SOURCE DATA:
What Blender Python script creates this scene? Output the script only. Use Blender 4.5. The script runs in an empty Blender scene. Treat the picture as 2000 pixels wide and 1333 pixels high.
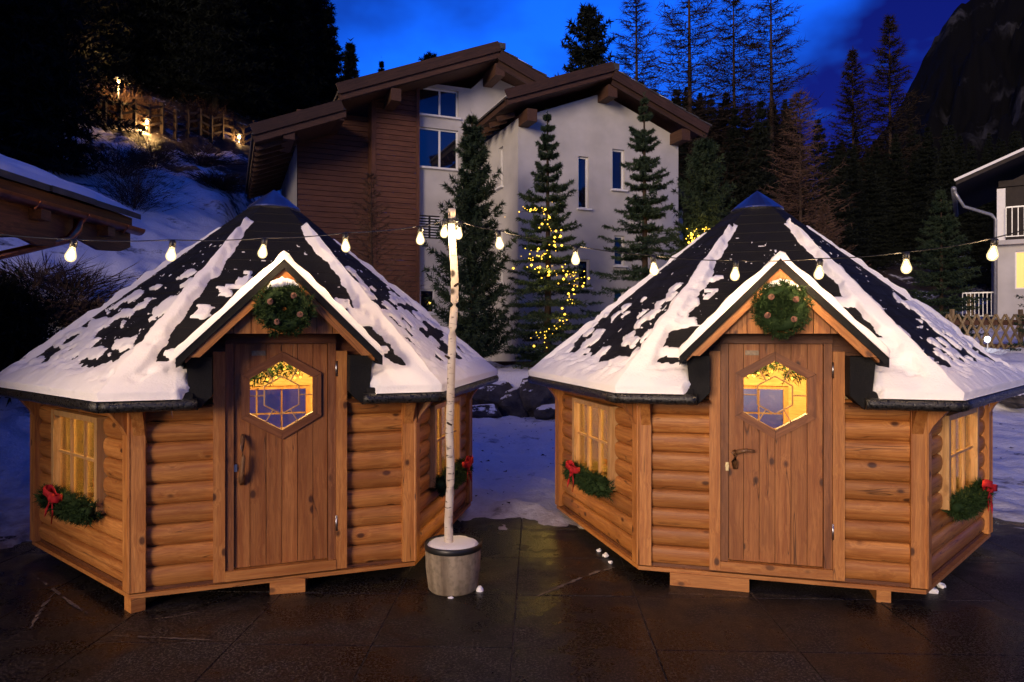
import bpy, math, random
import numpy as np
from mathutils import Vector, Matrix, noise as mn

# ------------------------------------------------------------------ camera, sky, light, exposure
R = math.radians
sc = bpy.context.scene
col = sc.collection
CAM_Z, FPX, CXP, CYP = 1.833, 1370.0, 1000.0, 653.2      # in pixels of a 2000 px wide frame

cam_d = bpy.data.cameras.new('camera')
cam_d.sensor_width = 36.0
cam_d.lens = FPX / 2000 * 36
cam_d.shift_y = -(666.5 - CYP) / 2000
cam_d.clip_start = 0.05
cam_d.clip_end = 3000
cam = bpy.data.objects.new('camera', cam_d)
cam.location = (0, 0, CAM_Z)
cam.rotation_euler = (R(90), 0, 0)
col.objects.link(cam)
sc.camera = cam

SUN_AZ = R(207)          # where the warm light of the yard comes from: behind the camera, to its left
SUN_EL = R(10.5)
world = bpy.data.worlds.new('World')
sc.world = world
world.use_nodes = True
wn, wl = world.node_tree.nodes, world.node_tree.links
wn.clear()
w_out = wn.new('ShaderNodeOutputWorld')
w_bg = wn.new('ShaderNodeBackground')
w_sky = wn.new('ShaderNodeTexSky')
w_sky.sky_type = 'NISHITA'
w_sky.sun_disc = False
w_sky.sun_elevation = R(6.5)
w_sky.sun_rotation = SUN_AZ
w_sky.altitude = 1600
w_sky.ozone_density = 6.0
w_sky.air_density = 1.4
w_tint = wn.new('ShaderNodeMix'); w_tint.data_type = 'RGBA'; w_tint.blend_type = 'MULTIPLY'
w_tint.inputs[0].default_value = 1.0
w_tint.inputs[7].default_value = (0.30, 0.62, 1.0, 1)
w_co = wn.new('ShaderNodeTexCoord')
w_map = wn.new('ShaderNodeMapping'); w_map.inputs['Scale'].default_value = (2.0, 2.0, 3.5)
w_map.inputs['Location'].default_value = (-2.91, 1.06, 3.17)
w_noi = wn.new('ShaderNodeTexNoise'); w_noi.inputs['Scale'].default_value = 1.3
w_noi.inputs['Detail'].default_value = 5.0
w_noi.inputs['Roughness'].default_value = 0.5
w_rmp = wn.new('ShaderNodeMapRange')
w_rmp.inputs[1].default_value = 0.43; w_rmp.inputs[2].default_value = 0.66
w_rmp.inputs[3].default_value = 0.0; w_rmp.inputs[4].default_value = 1.0
w_cl = wn.new('ShaderNodeMix'); w_cl.data_type = 'RGBA'; w_cl.blend_type = 'MULTIPLY'
w_cl.inputs[0].default_value = 1.0
wl.new(w_co.outputs['Generated'], w_map.inputs['Vector'])
wl.new(w_map.outputs['Vector'], w_noi.inputs['Vector'])
wl.new(w_noi.outputs['Fac'], w_rmp.inputs[0])
wl.new(w_sky.outputs['Color'], w_tint.inputs[6])
wl.new(w_tint.outputs[2], w_cl.inputs[6])
w_dk = wn.new('ShaderNodeMix'); w_dk.data_type = 'RGBA'        # deep blue gaps, brighter thin cloud
w_dk.inputs[6].default_value = (0.42, 0.10, 0.40, 1)
w_dk.inputs[7].default_value = (0.9, 1.9, 3.4, 1)
wl.new(w_rmp.outputs[0], w_dk.inputs[0])
wl.new(w_dk.outputs[2], w_cl.inputs[7])
wl.new(w_cl.outputs[2], w_bg.inputs['Color'])
w_bg.inputs['Strength'].default_value = 0.15
wl.new(w_bg.outputs[0], w_out.inputs['Surface'])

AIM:
Work out how many lines of the listing above include the word "wide". Report only the number.

RESPONSE TO THE TASK:
2